Spätestens nach der gescheiterten deutschen Frühjahrsoffensive 1918 und den anschließenden Erfolgen der Alliierten im Westen brach sich allerdings bei den führenden Militärs die Erkenntnis Bahn, dass der Weltkrieg für das Deutsche Reich verloren war. Ende September 1918 legte die von Paul von Hindenburg und Erich Ludendorff geführte Oberste Heeresleitung (OHL) Kaiser Wilhelm II. und der Reichsregierung die militärische Lage dar. Die Konsequenzen, die hieraus gezogen wurden, waren weitreichend: Um Unruhen im Innern zu vermeiden, setzten die Spitzen des Kaiserreichs auf eine rasche „Revolution von oben“. Erstmals erhielt das Deutsche Reich eine durch den Reichstag getragene Regierung. Die Mehrheitsparteien – darunter die katholische Zentrumspartei, die linksliberale Fortschrittliche Volkspartei und die Sozialdemokraten –, die seit vielen Jahren eine Demokratisierung der obrigkeitsstaatlichen Strukturen gefordert hatten, konnten sich mit der Situation auch deswegen arrangieren, weil der designierte Reichskanzler Prinz Max von Baden als reformorientiert und sozial eingestellt galt.
Anfang Oktober 1918 war die neue Reichsregierung bereits im Amt und fand sich durch die mit einiger Berechnung agierende OHL nun in die unvorteilhafte Lage gedrängt, Waffenstillstandsverhandlungen aufnehmen und anstatt der militärischen Führung die Verantwortung für den Kriegsausgang übernehmen zu müssen. Aus einem Notenwechsel mit dem US-amerikanischen Präsidenten Woodrow Wilson resultierte, dass die Alliierten als Vorbedingung für die Aufnahme von Verhandlungen nicht nur die Schaffung demokratischer Strukturen im Deutschen Reich, sondern indirekt auch das Abtreten des Kaisers einforderten. Ersteres wurde durch eine umfängliche Verfassungsänderung realisiert, die das Kaiserreich Ende Oktober zu einer parlamentarisch-demokratischen Monarchie machte. Letzteres folgte angesichts der sich überstürzenden Ereignisse im Innern nur wenige Tage später: Am 9. November 1918 verkündete Reichskanzler Max von Baden die Abdankung Wilhelms II.

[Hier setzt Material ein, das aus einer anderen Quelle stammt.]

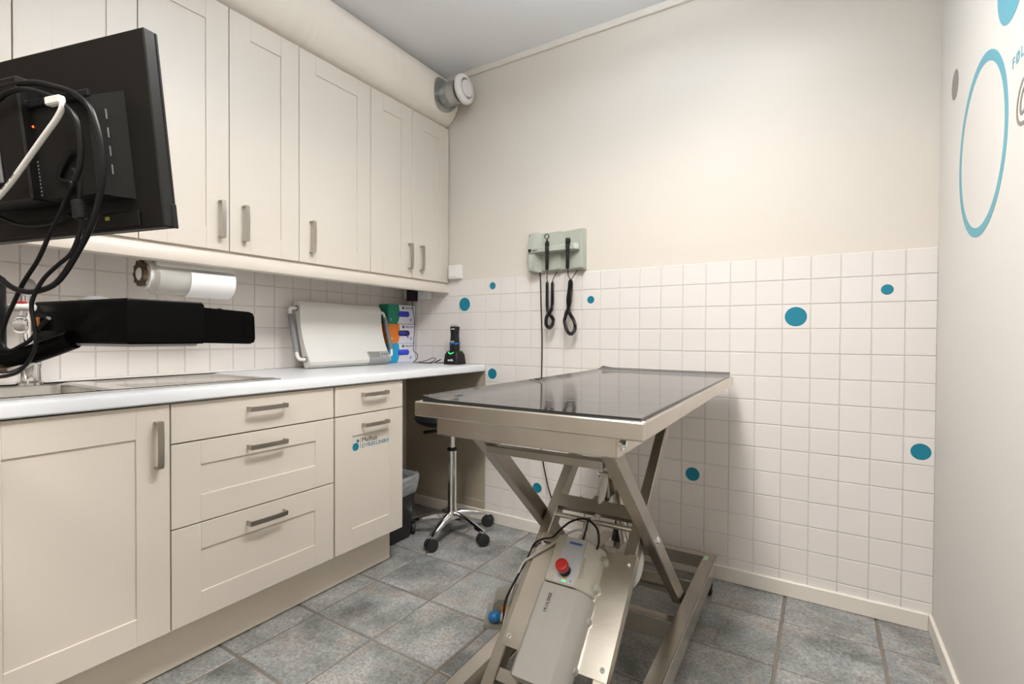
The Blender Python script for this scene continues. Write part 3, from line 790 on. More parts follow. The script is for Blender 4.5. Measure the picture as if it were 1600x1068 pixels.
def coil(path, rc, rw, pitch, sub=12):
    P = [V(p) for p in path]; Q = []
    for i in range(len(P)-1):
        a = P[max(i-1, 0)]; b = P[i]; c = P[i+1]; d = P[min(i+2, len(P)-1)]
        for k in range(sub):
            q = k/sub; Q.append(.5*((2*b)+(c-a)*q+(2*a-5*b+4*c-d)*q*q+(3*b-a-3*c+d)*q**3))
    Q.append(P[-1])
    L = [0]
    for a, b in zip(Q, Q[1:]): L.append(L[-1]+(b-a).length)
    tot = L[-1]; N_ = int(tot/pitch*9); out = []; j = 0
    nn = V((0, 1, 0))
    for i in range(N_+1):
        s = tot*i/N_
        while j < len(L)-2 and L[j+1] < s: j += 1
        f_ = (s-L[j])/max(L[j+1]-L[j], 1e-9); p_ = Q[j].lerp(Q[j+1], f_); tt = (Q[j+1]-Q[j]).normalized()
        n1 = (nn-tt*nn.dot(tt)).normalized(); b1 = tt.cross(n1)
        a = 2*math.pi*i/9; env = min(1, s/.012, (tot-s)/.012)
        out.append(p_+(n1*math.cos(a)+b1*math.sin(a))*rc*env)
    return out
def instrument(x, ztop, label, kind, cord_pts):
    yy = 2.2325
    t = thing('ophthalmoscope' if kind == 'lens' else 'otoscope', label, 'medical instrument', (x, yy, 1.403), 'instruments in the wall station')
    mb = MB().lathe([(.0065, 0), (.0088, .004), (.0095, .07), (.0085, .075), (.0085, .078), (.0098, .082), (.0098, .118), (.0085, .122)], (x, yy, 1.403), (0, 0, 1), 24)
    obj('grip', mb, 'black', t)
    if kind == 'lens':
        mb = MB().lathe([(.0095, 0), (.0115, .003), (.0105, .020), (.005, .026), (.004, .034)], (x, yy, 1.525), (0, 0, 1), 24)
        h_ = obj('head', mb, 'black', t)
        ring = MB().ring((x, yy-.002, 1.573), (0, -1, 0), .0138, .0108, .004, 28)
        obj('lens_ring', ring, 'black', h_)
        obj('lens', MB().lathe([(.0108, 0), (.0108, .001)], (x, yy-.003, 1.573), (0, -1, 0), 24), 'glass', h_)
    else:
        mb = MB().lathe([(.0095, 0), (.0125, .006), (.0128, .024), (.0105, .030), (.006, .031)], (x+.001, yy, 1.524), (0, 0, 1), 24)
        mb.box(x+.004, x+.0145, yy-.006, yy+.006, 1.535, 1.548, .002)
        obj('head', mb, 'black', t)
    c = obj('coiled_cord', MB().tube(cord_pts[0], .0022, 6, 4).tube(coil(cord_pts[1], .0078, .0022, .0058), .0023, 5, 1).tube(cord_pts[2], .0022, 6, 4), 'cable', t)
    return t
yc = 2.268
instrument(-1.455, 1.58, 'black instrument with a round lens, left one in the wall station', 'lens',
    ([(-1.456, 2.2325, 1.404), (-1.457, 2.24, 1.385), (-1.470, 2.26, 1.37), (-1.471, yc, 1.352)],
     [(-1.471, yc, 1.352), (-1.471, yc, 1.29), (-1.470, yc, 1.22), (-1.463, yc, 1.185), (-1.446, yc+.004, 1.165), (-1.434, yc, 1.145), (-1.442, yc-.004, 1.118), (-1.457, yc-.004, 1.110), (-1.473, yc-.004, 1.122), (-1.478, yc, 1.145), (-1.466, yc-.012, 1.168), (-1.450, yc-.012, 1.188), (-1.442, yc, 1.22), (-1.441, yc, 1.29), (-1.441, yc, 1.350)],
     [(-1.441, yc, 1.350), (-1.439, yc+.01, 1.37), (-1.432, 2.29, 1.39), (-1.430, 2.298, 1.403)]))
instrument(-1.339, 1.552, 'black instrument with a blunt head, right one in the wall station', 'otoscope',
    ([(-1.338, 2.2325, 1.404), (-1.342, 2.245, 1.385), (-1.348, 2.262, 1.368), (-1.340, yc, 1.356)],
     [(-1.340, yc, 1.356), (-1.346, yc, 1.30), (-1.353, yc, 1.245), (-1.344, yc, 1.185), (-1.322, yc, 1.15), (-1.311, yc, 1.115), (-1.322, yc, 1.084), (-1.340, yc, 1.078), (-1.357, yc, 1.095), (-1.371, yc, 1.14), (-1.367, yc, 1.163), (-1.352, yc-.013, 1.19), (-1.337, yc-.012, 1.23), (-1.332, yc-.008, 1.29), (-1.334, yc, 1.352)],
     [(-1.334, yc, 1.352), (-1.324, yc+.01, 1.372), (-1.315, 2.285, 1.39), (-1.312, 2.298, 1.403)]))
mb = MB().tube([(-1.532, 2.296, 1.404), (-1.534, 2.308, 1.37), (-1.533, 2.313, 1.25), (-1.527, 2.3155, 1.05), (-1.528, 2.3155, .85), (-1.535, 2.3155, .62), (-1.527, 2.312, .48), (-1.512, 2.305, .403), (-1.473, 2.295, .27), (-1.435, 2.285, .185), (-1.40, 2.27, .10), (-1.36, 2.24, .025), (-1.30, 2.18, .005), (-1.20, 2.12, .005)], .0034, 8, 6)
tag(obj('supply_cable', mb, 'cable'), 'thin black cord running down the tiles from the wall station behind the table', 'cable')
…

Die Unterzeichnung des Waffenstillstands durch Vertreter der Reichsregierung – nicht des Militärs – am 11. November 1918 bei Compiègne und die sich damit manifestierende Kriegsniederlage Deutschlands stellten aus Sicht weiter Teile der Bevölkerung eine nur schwer verdauliche Wahrheit dar.